The Cocoon Tower stands among the cluster of high-rise towers that defines Nishi-Shinjuku’s skyline, yet its biomorphic form distinguishes it sharply from the orthogonal glass-and-steel neighbours. The building was conceived as a vertical campus, consolidating three distinct vocational schools under one roof to create synergies among students in fashion design, information technology, and healthcare. The distinctive diagonal lattice structure visible through the glass envelope is both structural and expressive, evoking the protective casing of a silkworm cocoon.

History

Mode Gakuen — the parent education group — commissioned Tange Associates, the firm founded by the legendary Kenzō Tange, to design a purpose-built campus tower in central Tokyo.

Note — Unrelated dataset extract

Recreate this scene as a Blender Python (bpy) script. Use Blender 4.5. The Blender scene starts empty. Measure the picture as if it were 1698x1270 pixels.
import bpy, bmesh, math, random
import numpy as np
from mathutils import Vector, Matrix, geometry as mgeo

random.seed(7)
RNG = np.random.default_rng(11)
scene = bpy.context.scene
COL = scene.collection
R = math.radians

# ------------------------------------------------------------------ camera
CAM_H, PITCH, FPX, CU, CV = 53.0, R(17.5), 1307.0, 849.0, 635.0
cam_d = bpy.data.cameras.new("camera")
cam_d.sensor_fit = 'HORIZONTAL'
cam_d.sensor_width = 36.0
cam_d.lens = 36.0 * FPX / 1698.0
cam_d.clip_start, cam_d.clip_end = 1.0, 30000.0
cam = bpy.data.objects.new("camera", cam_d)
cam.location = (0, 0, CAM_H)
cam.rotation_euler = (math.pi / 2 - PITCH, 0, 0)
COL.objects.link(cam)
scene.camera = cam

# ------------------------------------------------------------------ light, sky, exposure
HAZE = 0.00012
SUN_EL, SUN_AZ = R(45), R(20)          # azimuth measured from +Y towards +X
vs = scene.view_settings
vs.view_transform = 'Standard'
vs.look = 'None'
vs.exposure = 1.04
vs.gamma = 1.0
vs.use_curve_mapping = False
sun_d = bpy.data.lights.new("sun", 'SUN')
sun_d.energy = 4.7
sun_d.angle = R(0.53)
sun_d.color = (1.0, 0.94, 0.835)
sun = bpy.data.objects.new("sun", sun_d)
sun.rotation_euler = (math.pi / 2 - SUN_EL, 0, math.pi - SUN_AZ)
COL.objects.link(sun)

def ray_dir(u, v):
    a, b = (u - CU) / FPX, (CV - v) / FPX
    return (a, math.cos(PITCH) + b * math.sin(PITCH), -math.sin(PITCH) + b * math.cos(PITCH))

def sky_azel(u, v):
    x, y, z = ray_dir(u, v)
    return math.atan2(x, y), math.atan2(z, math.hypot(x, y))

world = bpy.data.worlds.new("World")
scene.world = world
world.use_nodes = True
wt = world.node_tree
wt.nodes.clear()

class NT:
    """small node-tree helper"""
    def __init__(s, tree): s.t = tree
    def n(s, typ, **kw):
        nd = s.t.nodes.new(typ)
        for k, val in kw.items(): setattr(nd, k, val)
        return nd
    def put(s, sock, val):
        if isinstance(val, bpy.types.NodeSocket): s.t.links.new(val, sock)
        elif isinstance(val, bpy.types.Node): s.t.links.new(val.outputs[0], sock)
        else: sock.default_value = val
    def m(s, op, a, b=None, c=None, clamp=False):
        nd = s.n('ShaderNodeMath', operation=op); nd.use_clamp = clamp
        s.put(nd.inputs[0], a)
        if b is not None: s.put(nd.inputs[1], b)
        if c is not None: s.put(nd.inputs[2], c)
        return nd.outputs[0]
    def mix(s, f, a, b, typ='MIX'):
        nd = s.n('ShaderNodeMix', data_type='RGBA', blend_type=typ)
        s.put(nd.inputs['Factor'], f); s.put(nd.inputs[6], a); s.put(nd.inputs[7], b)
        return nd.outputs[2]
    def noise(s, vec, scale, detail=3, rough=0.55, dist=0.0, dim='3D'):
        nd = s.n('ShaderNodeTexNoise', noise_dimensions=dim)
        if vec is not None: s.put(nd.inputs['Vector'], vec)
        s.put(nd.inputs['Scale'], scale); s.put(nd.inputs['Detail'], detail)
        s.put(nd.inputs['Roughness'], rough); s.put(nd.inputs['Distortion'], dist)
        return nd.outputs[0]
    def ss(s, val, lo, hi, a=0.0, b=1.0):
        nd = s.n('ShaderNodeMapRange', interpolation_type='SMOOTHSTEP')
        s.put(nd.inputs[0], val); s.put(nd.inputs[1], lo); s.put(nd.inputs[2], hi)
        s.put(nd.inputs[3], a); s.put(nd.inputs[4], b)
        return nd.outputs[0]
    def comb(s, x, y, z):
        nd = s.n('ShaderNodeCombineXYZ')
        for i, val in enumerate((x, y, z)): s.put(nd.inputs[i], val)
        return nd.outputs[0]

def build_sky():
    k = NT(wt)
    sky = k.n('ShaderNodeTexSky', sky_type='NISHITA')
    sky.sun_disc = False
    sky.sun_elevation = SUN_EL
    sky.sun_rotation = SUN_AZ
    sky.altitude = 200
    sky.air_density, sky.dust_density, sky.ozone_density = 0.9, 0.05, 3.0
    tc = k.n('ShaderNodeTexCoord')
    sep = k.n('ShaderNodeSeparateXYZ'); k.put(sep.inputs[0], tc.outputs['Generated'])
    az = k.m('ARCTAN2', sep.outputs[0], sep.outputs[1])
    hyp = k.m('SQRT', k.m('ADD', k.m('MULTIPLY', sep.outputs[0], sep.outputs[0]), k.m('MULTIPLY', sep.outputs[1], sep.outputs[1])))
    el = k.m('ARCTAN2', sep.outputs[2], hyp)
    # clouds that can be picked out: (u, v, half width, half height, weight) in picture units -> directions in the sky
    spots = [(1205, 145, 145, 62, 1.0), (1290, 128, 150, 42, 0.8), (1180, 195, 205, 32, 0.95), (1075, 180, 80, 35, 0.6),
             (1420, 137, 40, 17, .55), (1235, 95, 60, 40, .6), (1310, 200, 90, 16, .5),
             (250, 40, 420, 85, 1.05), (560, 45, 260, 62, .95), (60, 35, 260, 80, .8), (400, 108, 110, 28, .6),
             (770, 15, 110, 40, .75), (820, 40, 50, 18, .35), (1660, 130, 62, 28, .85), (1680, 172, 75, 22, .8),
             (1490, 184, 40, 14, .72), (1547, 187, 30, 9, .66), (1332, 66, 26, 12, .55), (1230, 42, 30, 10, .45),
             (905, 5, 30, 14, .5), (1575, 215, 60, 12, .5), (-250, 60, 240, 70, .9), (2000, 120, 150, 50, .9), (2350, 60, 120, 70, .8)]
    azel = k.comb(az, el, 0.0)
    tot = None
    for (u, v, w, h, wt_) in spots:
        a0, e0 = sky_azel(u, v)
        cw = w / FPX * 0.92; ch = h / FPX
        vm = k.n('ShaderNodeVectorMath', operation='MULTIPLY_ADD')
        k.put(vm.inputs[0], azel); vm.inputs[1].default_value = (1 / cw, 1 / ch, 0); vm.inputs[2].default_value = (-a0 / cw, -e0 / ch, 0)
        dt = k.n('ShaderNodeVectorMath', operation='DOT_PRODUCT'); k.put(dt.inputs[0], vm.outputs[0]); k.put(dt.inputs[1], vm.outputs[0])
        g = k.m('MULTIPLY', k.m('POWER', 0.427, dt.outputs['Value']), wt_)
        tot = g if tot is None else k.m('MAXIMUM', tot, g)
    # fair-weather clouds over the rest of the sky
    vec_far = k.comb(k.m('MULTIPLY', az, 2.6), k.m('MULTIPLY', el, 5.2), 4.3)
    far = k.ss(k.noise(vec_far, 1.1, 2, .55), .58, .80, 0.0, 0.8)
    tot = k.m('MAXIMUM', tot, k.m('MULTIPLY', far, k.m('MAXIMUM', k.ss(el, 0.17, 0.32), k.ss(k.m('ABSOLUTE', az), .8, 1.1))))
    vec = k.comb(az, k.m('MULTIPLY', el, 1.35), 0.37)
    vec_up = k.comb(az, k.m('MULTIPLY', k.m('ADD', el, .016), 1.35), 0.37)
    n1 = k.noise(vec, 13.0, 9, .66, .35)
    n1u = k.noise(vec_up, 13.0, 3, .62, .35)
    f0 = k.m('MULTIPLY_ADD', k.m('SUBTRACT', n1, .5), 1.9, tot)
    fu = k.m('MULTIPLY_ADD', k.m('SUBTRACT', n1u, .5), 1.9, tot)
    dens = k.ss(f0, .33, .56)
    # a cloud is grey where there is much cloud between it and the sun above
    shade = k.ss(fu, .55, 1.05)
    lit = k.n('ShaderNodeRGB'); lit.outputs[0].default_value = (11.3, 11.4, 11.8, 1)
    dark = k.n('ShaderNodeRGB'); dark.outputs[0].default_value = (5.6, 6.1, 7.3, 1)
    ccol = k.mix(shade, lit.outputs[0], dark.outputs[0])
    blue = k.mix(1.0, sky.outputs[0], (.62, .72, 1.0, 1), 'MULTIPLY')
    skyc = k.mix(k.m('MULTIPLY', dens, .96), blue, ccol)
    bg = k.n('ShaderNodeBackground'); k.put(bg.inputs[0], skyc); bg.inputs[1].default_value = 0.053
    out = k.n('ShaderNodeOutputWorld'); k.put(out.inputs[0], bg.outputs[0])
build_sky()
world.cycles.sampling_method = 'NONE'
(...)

Construction proceeded through the mid-2000s and the building was completed in 2008, at the time representing a bold experiment in combining educational programming with landmark architectural form. The project won numerous design awards and has since become a reference point in discussions of high-rise adaptive programming in dense urban contexts. Its name and form were deliberately chosen to symbolise nurturing and transformation — the cocoon from which students emerge.

What you see

The tower’s most distinctive feature is its outer skin: a white diagonal steel lattice that wraps an elliptical plan, visible from street level as an intricate geometric web contrasting with the glass curtain wall behind it. The base of the tower opens into a public atrium with retail and access facilities before rising to the purely educational floors above. From the surrounding streets of Nishi-Shinjuku, the Cocoon Tower reads as an organic form among the rectangular towers of one of Asia’s densest business districts.

Cultural significance

Mode Gakuen Cocoon Tower represents the intersection of architectural ambition and the Japanese tradition of investing heavily in design education infrastructure. It has been included in architectural surveys of post-2000 Japanese high-rise design and is a popular subject for architecture students and photographers visiting Tokyo. The building illustrates how the vocational education sector in Japan has embraced landmark architecture as a recruitment and branding tool.

Practical information

Address
3-3-1 Nishi-Shinjuku, Shinjuku-ku, Tokyo 163-0690, Japan
Access
Ground floor atrium open to the public; upper floors are restricted to students and staff
Hours
Check official website for public access hours
Admission
Ground floor free; upper floors not open to general public

Getting there

Mode Gakuen Cocoon Tower is located in Nishi-Shinjuku, a short walk from Shinjuku Station — one of the world’s busiest railway hubs, served by JR lines, Tokyo Metro Marunouchi Line, and multiple private railways. From the west exit of Shinjuku Station, walk approximately five minutes northwest along Gallery-dori toward the cluster of high-rise towers; the Cocoon Tower is identifiable by its distinctive oval profile.